MPLS in GRE tunnel on Linux with iproute2
Created on
15/11/17 18:00
Modified on
16/05/18 00:00
Filed under
Networking
Tags
networking gre mpls iproute2
Preface
MPLS can be used for prioritizing traffic, which will be used in JSteward Tech's routing policy. This article works out how to label packets with MPLS and switch according to packets between two host connected by a GRE tunnel.
Before you start
Full MPLS support wasn't present in Linux kernel until lately (4.3 at least), so check your kernel version before trying out things in this article; incompatiable kernels will most likely give out the following two types of errors:
# ip -f mpls route add 101 dev lo
RTNETLINK answers: Operation not supported
... which says by itself pretty much. Another type of error looks like this:
# sysctl -w net.mpls.conf.foo4.input=1
sysctl: cannot stat /proc/sys/net/mpls/conf/foo4/input: No such file or directory
This means that you haven't loaded the correct kernel modules (mpls_router in this case). Userspace tools should get the modules loaded on demand, though; the (most likely non-exhaustive) list for MPLS-related kernel modules are as follows:
- mpls_router
- mpls_gso
- mpls_iptunnel
Make sure that you have the suitable kernel as well as the correct set of kernel modules--maybe your Enterprise Linux vendor has back-ported things to older kernels, but I wouldn't be able to help in those cases: contact your vendor for support as you pay them for that. If you use Gentoo (and don't use genkernel all, which is evil), try enabling everything related to MPLS to avoid cryptic errors. To tell if your kernel really supports MPLS, issue the following, and you should see output like this for all of your interfaces:
# sysctl -a --pattern mpls
net.mpls.conf.eth0.input = 0
net.mpls.conf.eth1.input = 0
net.mpls.conf.lo.input = 0
net.mpls.platform_labels = 0
Step 1: the GRE tunnel
Let there be two machines: A and B. A has the address 10.128.0.2 and B has the address 10.128.100.2. The following creates a GRE tunnel between the host.

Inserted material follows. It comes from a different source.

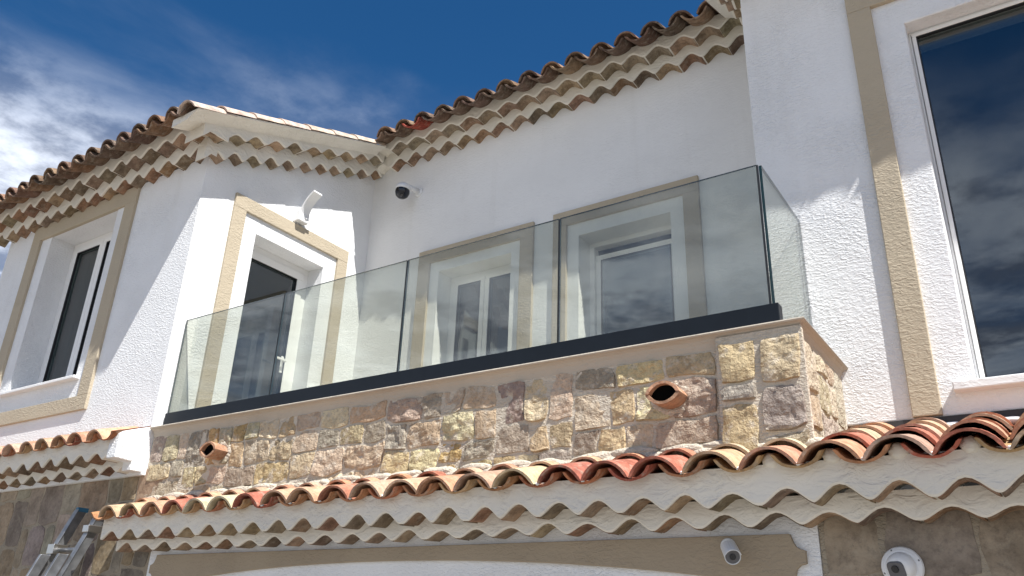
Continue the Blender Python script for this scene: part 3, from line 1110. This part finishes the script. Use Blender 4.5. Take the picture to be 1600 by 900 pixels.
# over the left stone wall
can = part_empty('tiled_canopy', (-7.3, YS, 1.0))
cornice_row(can, XE, -5.693, arches_between(XE, -5.64, 0.222), 1.020, 0.050, 1.135, 0.12, 0.0, front(YS))
cornice_row(can, XE, -5.693, arches_between(XE, -5.66, 0.2125), 1.088, 0.059, 1.245, 0.25, 0.12, front(YS))
V = [(XE, YS - 0.24, 1.225), (-5.693, YS - 0.24, 1.225), (-5.693, YL + 0.02, 1.30), (XE, YL + 0.02, 1.30)]
V += [(x, y, z - 0.03) for x, y, z in V]
mk('canopy_bed', V, [(0, 1, 2, 3), (7, 6, 5, 4)] + [(i, i + 4, (i + 1) % 4 + 4, (i + 1) % 4) for i in range(4)], 'roofbase', can)
xs2 = [-5.915 - 0.242 * i for i in range(13)]
eave(can, sorted(xs2), CY, 1.302, 0.34, 1, NEW, NEWPAN, COVER, PAN, 0.242)
# plastered end cheek of this canopy
V = []
prof = [(0.262, 1.088), (0.262, 1.262), (0.235, 1.285), (-0.03, 1.385), (-0.03, 1.018), (0.122, 1.018), (0.122, 1.082)]
for x in (-5.80, -5.689):
    for d, z in prof:
        V.append((x, YS - d, z))
n = len(prof)
bevel(mk('end_cheek', V, [tuple(range(n)), tuple(range(2 * n - 1, n - 1, -1))] + [(i, (i + 1) % n, n + (i + 1) % n, n + i) for i in range(n)], 'white', can), 0.006, 2)
put_tile('cornice_tile', COVER_OLD[0], (-5.79, YS - 0.235, 1.062), 0, 0, can, (0.36, 0.30, 0.22)) if False else None

# ------------------------------------------------------------------ clay water spouts through the parapet
for (x, z) in ((-1.477, 1.066), (-4.83, 1.093)):
    sp = part_empty('water_spout', (x, YS, z))
    for nm, up in (('upper_tile', True), ('lower_tile', False)):
        me = canal_tile_mesh('spout_tile', 0.24, 0.172, 0.165, 0.060 if up else 0.052, 0.013, up, 14, 3 + up)
        me.materials.append(M['tile'])
        put_tile(nm, me, (x, YS - 0.115, z + (0.001 if up else -0.001)), -0.02, 0.0, sp, (0.55, 0.30, 0.185) if up else (0.46, 0.27, 0.17))
    n = 18
    V = [(x, YS - 0.085, z)] + [(x + 0.078 * math.cos(a), YS - 0.085, z + (0.050 if math.sin(a) > 0 else 0.043) * math.sin(a) * (1 - 0.15 * abs(math.cos(a)) ** 2)) for a in [2 * math.pi * i / n for i in range(n)]]
    V += [(vx, YS - 0.06, vz) for vx, vy, vz in V]
    F = [(0, 1 + i, 1 + (i + 1) % n) for i in range(n)] + [(n + 1, n + 2 + (i + 1) % n, n + 2 + i) for i in range(n)] + [(1 + i, n + 2 + i, n + 2 + (i + 1) % n, 1 + (i + 1) % n) for i in range(n)]
    mk('bore_shade_plate', V, F, 'bore_shade', sp)  # plate closing the tube, coloured black as the shade of a deep hollow
    mortar_lumps('mortar_collar', sp, [(x + 0.088 * math.cos(a), YS + 0.008, z + 0.062 * math.sin(a), rnd(0.024, 0.034)) for a in [i * 0.33 for i in range(19)]], 0.016, 'mortar', 1.5)

# ------------------------------------------------------------------ glass balustrade (its own thing)
YG = 3.627
bal = empty('glass_balustrade', (-3.3, YG, 1.357), 'frameless glass balustrade on a black base rail along the terrace edge', 'balustrade')
bevel(box('base_rail', -5.66, -0.945, YG - 0.028, YG + 0.034, 1.3575, 1.48, 'black', bal), 0.003)
bevel(box('base_rail', -1.005, -0.947, YG + 0.036, YR - 0.01, 1.3575, 1.415, 'black', bal), 0.003)


def edge_faces(o, axis):
    o.data.materials.append(M['glass_edge'])
    for p in o.data.polygons:
        if abs(p.normal[axis]) < 0.5:
            p.material_index = 1
    return o


jx = [-5.672, -4.502, -3.322, -2.158, -0.986]
for i in range(4):
    x0, x1 = jx[i] + 0.006, jx[i + 1] - 0.006
    edge_faces(box('glass_panel', x0, x1, YG - 0.007, YG + 0.007, 1.44, 2.258, 'glass', bal), 1)
    if i:
        box('joint_strip', jx[i] - 0.0055, jx[i] + 0.0055, YG - 0.006, YG + 0.006, 1.481, 2.254, 'seal', bal)
edge_faces(box('glass_panel', -0.983, -0.969, YG + 0.012, YR - 0.008, 1.44, 2.258, 'glass', bal), 0)
box('joint_strip', -0.9915, -0.9835, YG - 0.006, YG + 0.006, 1.481, 2.256, 'seal', bal)

# ------------------------------------------------------------------ small fittings (things of their own)
# curved white lamp above the terrace door
lx, ly, lz = XL, 4.585, 3.62
lamp = empty('wall_lamp', (lx + 0.03, ly, lz - 0.03), 'curved white wall lamp above the beige door surround', 'wall lamp')
bevel(box('lamp_base', lx + 0.001, lx + 0.085, ly - 0.062, ly + 0.062, lz - 0.035, lz + 0.075, 'plastic', lamp), 0.008, 3)
V, F = [], []
n = 14
for i in range(n + 1):
    a = math.radians(5 + 62 * i / n)
    r = 0.27
    cxp, czp = lx + 0.075 + r * (1 - math.cos(a)), lz - 0.03 + r * math.sin(a) * 1.05
    nx_, nz_ = -math.cos(a), math.sin(a)
    for dy in (-0.052, 0.052):
        V += [(cxp, ly + dy, czp), (cxp + 0.024 * nx_, ly + dy, czp + 0.024 * nz_)]
for i in range(n):
    a, b = 4 * i, 4 * i + 4
    F += [(a, b, b + 1, a + 1), (a + 2, a + 3, b + 3, b + 2), (a, a + 2, b + 2, b), (a + 1, b + 1, b + 3, a + 3)]
F += [(0, 1, 3, 2), (4 * n, 4 * n + 2, 4 * n + 3, 4 * n + 1)]
bevel(mk('lamp_shade', V, F, 'plastic', lamp), 0.004, 2)
v, f = lathe_vf([(0.012, 0), (0.012, 0.006), (0.008, 0.01)], 12, (lx + 0.086, ly + 0.02, lz + 0.01), (1, 0, 0.1))
mk('screw', v, f, 'pvc', lamp, smooth_=False)

# dome camera on a bracket high on the terrace back wall
cxw, czw = -5.02, 4.225
dc = empty('dome_camera', (cxw, YB, czw - 0.12), 'white dome camera with a black dome high on the terrace back wall', 'security camera')
hd = Vector((-5.075, YB - 0.19, czw - 0.045))
v, f = lathe_vf([(0.0, 0.0), (0.052, 0.0), (0.052, 0.018), (0.030, 0.024)], 20, (cxw, YB - 0.001, czw), (0, -1, 0))
mk('mount_plate', v, f, 'plastic', dc)
ax = (hd + Vector((0, 0, 0.06))) - Vector((cxw, YB - 0.02, czw))
v, f = lathe_vf([(0.030, 0.0), (0.028, ax.length)], 16, (cxw, YB - 0.02, czw), ax)
mk('bracket', v, f, 'plastic', dc, smooth_=True)
v, f = lathe_vf([(0.072, -0.006), (0.077, 0.0), (0.077, 0.020), (0.070, 0.042), (0.052, 0.062), (0.028, 0.072), (0.004, 0.075)], 28, hd, (0.08, 0.05, 1))
mk('hood', v, f, 'plastic', dc, smooth_=True)
v, f = lathe_vf([(0.066, 0.012), (0.074, -0.010), (0.075, -0.040), (0.062, -0.074), (0.036, -0.096), (0.003, -0.104)], 28, hd, (0.08, 0.05, 1))
mk('dome', v, f, 'lens', dc, smooth_=True)

# bullet camera on the taupe band
bc = empty('bullet_camera', (-1.235, YS - 0.022, 0.385), 'white bullet camera on the taupe band above the garage', 'security camera')
bp = Vector((-1.238, YS - 0.0225, 0.380))
v, f = lathe_vf([(0.033, 0), (0.034, 0.010), (0.028, 0.020)], 22, bp, (0, -1, 0))
mk('mount_plate', v, f, 'plastic', bc)
bdir = Vector((0.42, -0.78, -0.42)).normalized()
st = bp + Vector((0, -0.014, 0))
v, f = lathe_vf([(0.022, 0.0), (0.030, 0.012), (0.0315, 0.04), (0.0325, 0.105), (0.0335, 0.125), (0.0320, 0.128), (0.0300, 0.122)], 26, st, bdir)
mk('barrel', v, f, 'plastic', bc, smooth_=True)
v, f = lathe_vf([(0.0295, 0.1222), (0.0295, 0.1235)], 22, st, bdir)
fc = mk('front_disc', v, f, 'grey', bc)
v, f = lathe_vf([(0.013, 0.1236), (0.013, 0.128), (0.010, 0.129)], 18, st, bdir)
mk('lens', v, f, 'lens', fc)
q = bdir.to_track_quat('Z', 'Y')
V = []
for h in (0.03, 0.142):
    for i in range(9):
        a = math.radians(25 + 130 * i / 8)
        for r in (0.0335, 0.0365):
            V.append(st + q @ Vector((r * math.cos(a), r * math.sin(a), h)))
F = []
for i in range(8):
    a = 2 * i
    F += [(a, a + 2, a + 20, a + 18), (a + 1, a + 19, a + 21, a + 3), (a, a + 1, a + 3, a + 2), (a + 18, a + 20, a + 21, a + 19)]
F += [(0, 18, 19, 1), (16, 17, 35, 34)]
mk('sun_visor', V, F, 'plastic', bc)

# turret camera on the lower stone wall
tb = Vector((-0.565, YS - 0.012, 0.288))
tcm = empty('turret_camera', (tb.x, YS, tb.z - 0.075), 'white turret camera with a black oval face on the lower stone wall', 'security camera')
v, f = lathe_vf([(0.074, -0.012), (0.076, 0.006), (0.072, 0.018), (0.060, 0.026)], 36, tb, (0, -1, 0))
mk('base_ring', v, f, 'plastic', tcm)
td = Vector((-0.30, -0.80, -0.36)).normalized()
bc_ = tb + Vector((0, -0.022, 0))
prof = [(0.055 * math.sin(math.radians(a)), 0.055 * -math.cos(math.radians(a))) for a in (8, 30, 55, 80, 100, 120, 134)]
v, f = lathe_vf(prof, 32, bc_, td)
mk('ball', v, f, 'plastic', tcm, smooth_=True)
hc = 0.055 * -math.cos(math.radians(134))
q = td.to_track_quat('Z', 'Y')
V, F = [], []
for (k, h) in ((1.0, hc - 0.002), (1.0, hc + 0.006), (0.9, hc + 0.009)):
    for i in range(28):
        a = 2 * math.pi * i / 28
        r = 0.034 / (abs(math.cos(a)) ** 4 + abs(math.sin(a)) ** 4) ** 0.25
        V.append(bc_ + q @ Vector((r * k * math.cos(a) * 0.95, r * k * math.sin(a) * 1.02, h)))
for j in range(2):
    for i in range(28):
        F.append((j * 28 + i, j * 28 + (i + 1) % 28, (j + 1) * 28 + (i + 1) % 28, (j + 1) * 28 + i))
F.append(tuple(56 + i for i in range(28)))
fc = mk('face_plate', V, F, 'grey', tcm)
v, f = lathe_vf([(0.014, hc + 0.0092), (0.014, hc + 0.013), (0.010, hc + 0.0135)], 20, bc_ + q @ Vector((0.0, 0.008, 0)), td)
mk('lens', v, f, 'lens', fc)
for a in (20, 115, 200, 290):
    ar = math.radians(a)
    v, f = lathe_vf([(0.004, 0), (0.003, 0.0015)], 8, tb + Vector((0.066 * math.cos(ar), -0.0215, 0.066 * math.sin(ar))), (0, -1, 0))
    mk('screw', v, f, 'grey', tcm)

# ladder leaning on the left stone wall
lad = empty('ladder', (-6.13, 2.56, GZ), 'aluminium ladder leaning on the stone wall beside the garage', 'ladder')
LZ1 = 0.771


def lad_y(z):
    return YS - 0.03 - 0.38 * (LZ1 - z)


def lad_bar(name, x0, x1, z0, z1, off0, off1, mat='alu'):
    V = []
    for x in (x0, x1):
        for o in (off0, off1):
            V += [(x, lad_y(z0) + o, z0), (x, lad_y(z1) + o, z1)]
    F = [(0, 1, 3, 2), (4, 6, 7, 5), (0, 4, 5, 1), (2, 3, 7, 6), (0, 2, 6, 4), (1, 5, 7, 3)]
    return bevel(mk(name, V, F, mat, lad), 0.003, 2)


for (xa, zt) in ((-6.30, LZ1), (-5.975, 0.70)):
    lad_bar('rail', xa - 0.013, xa + 0.013, GZ, zt, -0.075, 0.0)
    lad_bar('rail_flange', xa - 0.028, xa + 0.028, GZ, zt - 0.004, -0.079, -0.0755)
    lad_bar('inner_rail', xa + (0.03 if xa < -6.1 else -0.055), xa + (0.055 if xa < -6.1 else -0.03), GZ, 0.42, -0.16, -0.085)
z = -1.5
while z < 0.62:
    y = lad_y(z) - 0.037
    v, f = lathe_vf([(0.016, 0.0), (0.016, 0.30)], 12, (-6.287, y, z), (1, 0, 0))
    mk('rung', v, f, 'alu', lad, smooth_=True)
    z += 0.28
box('guide_clamp', -6.335, -6.25, lad_y(0.47) - 0.10, lad_y(0.47) + 0.01, 0.43, 0.50, 'steel', lad, 0.004)
box('guide_clamp', -6.01, -5.935, lad_y(0.60) - 0.10, lad_y(0.60) + 0.01, 0.58, 0.63, 'steel', lad, 0.004)
box('end_cap', -6.318, -6.282, lad_y(LZ1) - 0.08, lad_y(LZ1) + 0.004, LZ1 - 0.02, LZ1 + 0.012, 'bluecap', lad, 0.003)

We'll use the interface name foo4 on both ends. Execute all the following with root:
On A:
ip tun a foo4 mode gre remote 10.128.100.2 local 10.128.0.2
ip addr a 10.199.0.1 dev foo4
ip link set foo4 up
ip rou a 10.199.0.0/24 dev foo4
On B:
ip tun a foo4 mode gre remote 10.128.0.2 local 10.128.100.2
ip addr a 10.199.0.2 dev foo4
ip link set foo4 up
ip rou a 10.199.0.0/24 dev foo4
Verify that the hosts can reach each other by pinging the 10.199.0.0/24 addresses.

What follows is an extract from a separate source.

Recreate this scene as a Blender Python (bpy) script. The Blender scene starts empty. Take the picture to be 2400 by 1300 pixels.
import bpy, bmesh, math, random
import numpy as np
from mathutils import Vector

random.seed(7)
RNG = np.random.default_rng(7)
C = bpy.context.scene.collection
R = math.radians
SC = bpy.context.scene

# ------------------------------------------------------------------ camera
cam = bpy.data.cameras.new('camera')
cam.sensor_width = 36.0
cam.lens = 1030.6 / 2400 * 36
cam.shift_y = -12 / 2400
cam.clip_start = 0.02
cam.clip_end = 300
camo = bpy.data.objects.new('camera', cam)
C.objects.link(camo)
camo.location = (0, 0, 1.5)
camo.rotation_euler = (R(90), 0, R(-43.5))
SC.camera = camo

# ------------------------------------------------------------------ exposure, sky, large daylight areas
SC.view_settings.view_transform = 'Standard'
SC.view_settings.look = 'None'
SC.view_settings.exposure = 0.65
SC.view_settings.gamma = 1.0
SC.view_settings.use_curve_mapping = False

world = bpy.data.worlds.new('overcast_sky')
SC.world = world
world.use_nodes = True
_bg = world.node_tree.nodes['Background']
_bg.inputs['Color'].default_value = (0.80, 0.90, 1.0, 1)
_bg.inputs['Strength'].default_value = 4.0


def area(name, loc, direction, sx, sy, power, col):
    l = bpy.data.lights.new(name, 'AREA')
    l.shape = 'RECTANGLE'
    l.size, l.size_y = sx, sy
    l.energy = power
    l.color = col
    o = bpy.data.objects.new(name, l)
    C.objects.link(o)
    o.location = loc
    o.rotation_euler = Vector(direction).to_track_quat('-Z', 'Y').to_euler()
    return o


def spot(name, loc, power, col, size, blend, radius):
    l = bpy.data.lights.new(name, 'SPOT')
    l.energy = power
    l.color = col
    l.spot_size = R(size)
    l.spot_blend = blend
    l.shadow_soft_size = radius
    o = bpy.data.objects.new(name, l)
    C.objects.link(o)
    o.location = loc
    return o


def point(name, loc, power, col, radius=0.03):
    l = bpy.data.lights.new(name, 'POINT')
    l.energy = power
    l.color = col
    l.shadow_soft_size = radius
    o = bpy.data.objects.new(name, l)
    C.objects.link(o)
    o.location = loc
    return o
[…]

Step 2: MPLS encapsulation
To encapsulate packets that go through the GRE tunnel with MPLS header, we have to replace the default route with encapsulation rules, and add corresponding decapsulation rules on the other end. Label 100 will be used for traffic that goes from A towards B, while label 101 will be used for traffic that goes from B towards A. Execute all the following with root:
On A:
sysctl -w net.mpls.platform_labels=65535
sysctl -w net.mpls.conf.foo4.input=1
ip rou c 10.199.0.0/24 encap mpls 100 dev foo4
ip -f mpls rou a 101 dev lo
On B:
sysctl -w net.mpls.platform_labels=65535
sysctl -w net.mpls.conf.foo4.input=1
ip rou c 10.199.0.0/24 encap mpls 101 dev foo4
ip -f mpls rou a 100 dev lo
Packets sent from one peer will be labeled with its corresponding label, and then decapsulated at the other end and delivered to its local interface.

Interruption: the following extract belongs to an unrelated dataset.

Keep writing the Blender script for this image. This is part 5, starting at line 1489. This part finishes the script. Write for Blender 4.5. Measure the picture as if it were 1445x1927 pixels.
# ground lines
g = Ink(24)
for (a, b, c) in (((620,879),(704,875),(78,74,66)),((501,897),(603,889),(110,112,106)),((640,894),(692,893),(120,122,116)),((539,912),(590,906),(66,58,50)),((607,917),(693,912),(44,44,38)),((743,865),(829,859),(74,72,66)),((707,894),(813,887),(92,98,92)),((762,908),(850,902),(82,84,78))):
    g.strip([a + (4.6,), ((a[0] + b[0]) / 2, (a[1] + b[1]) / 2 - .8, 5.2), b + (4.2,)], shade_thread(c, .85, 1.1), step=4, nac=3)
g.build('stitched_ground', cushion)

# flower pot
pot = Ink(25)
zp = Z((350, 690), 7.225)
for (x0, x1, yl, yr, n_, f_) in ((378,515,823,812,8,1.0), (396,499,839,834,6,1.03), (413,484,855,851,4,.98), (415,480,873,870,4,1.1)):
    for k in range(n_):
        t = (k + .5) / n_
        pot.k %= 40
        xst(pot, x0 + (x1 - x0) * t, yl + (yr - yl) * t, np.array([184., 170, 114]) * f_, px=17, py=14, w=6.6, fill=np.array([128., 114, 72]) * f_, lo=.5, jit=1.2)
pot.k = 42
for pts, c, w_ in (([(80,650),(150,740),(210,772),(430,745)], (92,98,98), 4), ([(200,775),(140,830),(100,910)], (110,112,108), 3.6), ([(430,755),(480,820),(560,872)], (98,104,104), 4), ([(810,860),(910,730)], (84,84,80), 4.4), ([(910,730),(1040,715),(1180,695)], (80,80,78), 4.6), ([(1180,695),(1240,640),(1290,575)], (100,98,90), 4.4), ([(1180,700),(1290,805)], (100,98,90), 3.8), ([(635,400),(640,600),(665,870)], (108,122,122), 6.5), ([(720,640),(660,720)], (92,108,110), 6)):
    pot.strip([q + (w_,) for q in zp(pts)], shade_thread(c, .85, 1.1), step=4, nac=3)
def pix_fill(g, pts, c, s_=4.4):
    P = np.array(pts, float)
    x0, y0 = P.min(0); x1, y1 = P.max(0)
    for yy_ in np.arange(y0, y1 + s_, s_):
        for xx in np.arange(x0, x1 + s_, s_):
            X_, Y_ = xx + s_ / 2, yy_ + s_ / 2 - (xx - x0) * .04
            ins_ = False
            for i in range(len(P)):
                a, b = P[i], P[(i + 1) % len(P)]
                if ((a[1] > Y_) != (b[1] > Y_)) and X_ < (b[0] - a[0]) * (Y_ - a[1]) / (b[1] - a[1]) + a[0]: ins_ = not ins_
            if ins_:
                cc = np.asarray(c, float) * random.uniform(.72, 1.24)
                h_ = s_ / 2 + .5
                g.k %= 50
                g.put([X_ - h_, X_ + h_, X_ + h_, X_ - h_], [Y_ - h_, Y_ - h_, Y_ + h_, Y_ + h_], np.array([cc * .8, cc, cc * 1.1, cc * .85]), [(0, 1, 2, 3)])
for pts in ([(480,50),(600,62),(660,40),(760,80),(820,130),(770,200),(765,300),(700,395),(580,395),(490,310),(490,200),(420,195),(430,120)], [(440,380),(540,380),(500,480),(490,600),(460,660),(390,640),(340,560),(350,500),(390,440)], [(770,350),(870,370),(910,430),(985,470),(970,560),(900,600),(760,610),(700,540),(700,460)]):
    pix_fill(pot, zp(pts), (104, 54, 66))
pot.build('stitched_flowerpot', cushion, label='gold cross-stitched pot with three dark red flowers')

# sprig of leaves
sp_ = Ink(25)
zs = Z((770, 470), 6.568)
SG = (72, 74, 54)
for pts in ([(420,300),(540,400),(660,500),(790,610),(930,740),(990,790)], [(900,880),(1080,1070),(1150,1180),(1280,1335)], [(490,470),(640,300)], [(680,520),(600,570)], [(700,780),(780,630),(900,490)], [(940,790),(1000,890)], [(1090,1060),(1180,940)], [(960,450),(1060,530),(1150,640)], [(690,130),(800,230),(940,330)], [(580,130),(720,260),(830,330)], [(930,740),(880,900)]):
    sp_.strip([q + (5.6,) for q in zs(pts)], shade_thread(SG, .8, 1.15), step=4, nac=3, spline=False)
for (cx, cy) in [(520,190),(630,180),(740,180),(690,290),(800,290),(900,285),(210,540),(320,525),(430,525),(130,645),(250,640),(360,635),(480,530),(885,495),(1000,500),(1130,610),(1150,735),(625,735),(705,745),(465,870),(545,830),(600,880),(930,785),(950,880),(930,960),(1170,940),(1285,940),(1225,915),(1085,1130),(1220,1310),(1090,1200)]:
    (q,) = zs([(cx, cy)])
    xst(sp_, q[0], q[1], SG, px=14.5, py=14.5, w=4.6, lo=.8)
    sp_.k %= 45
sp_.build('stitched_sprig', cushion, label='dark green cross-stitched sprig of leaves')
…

Note that rp_filter needs to be set to relaxed mode or completely disabled for packets to be accepted correctly. Do the following on both machines:
sysctl -w net.ipv4.conf.all.rp_filter=2
Now the both machines should be able to ping each other, and when capturing the packets with tcpdump, one will see that the packets have the MPLS header.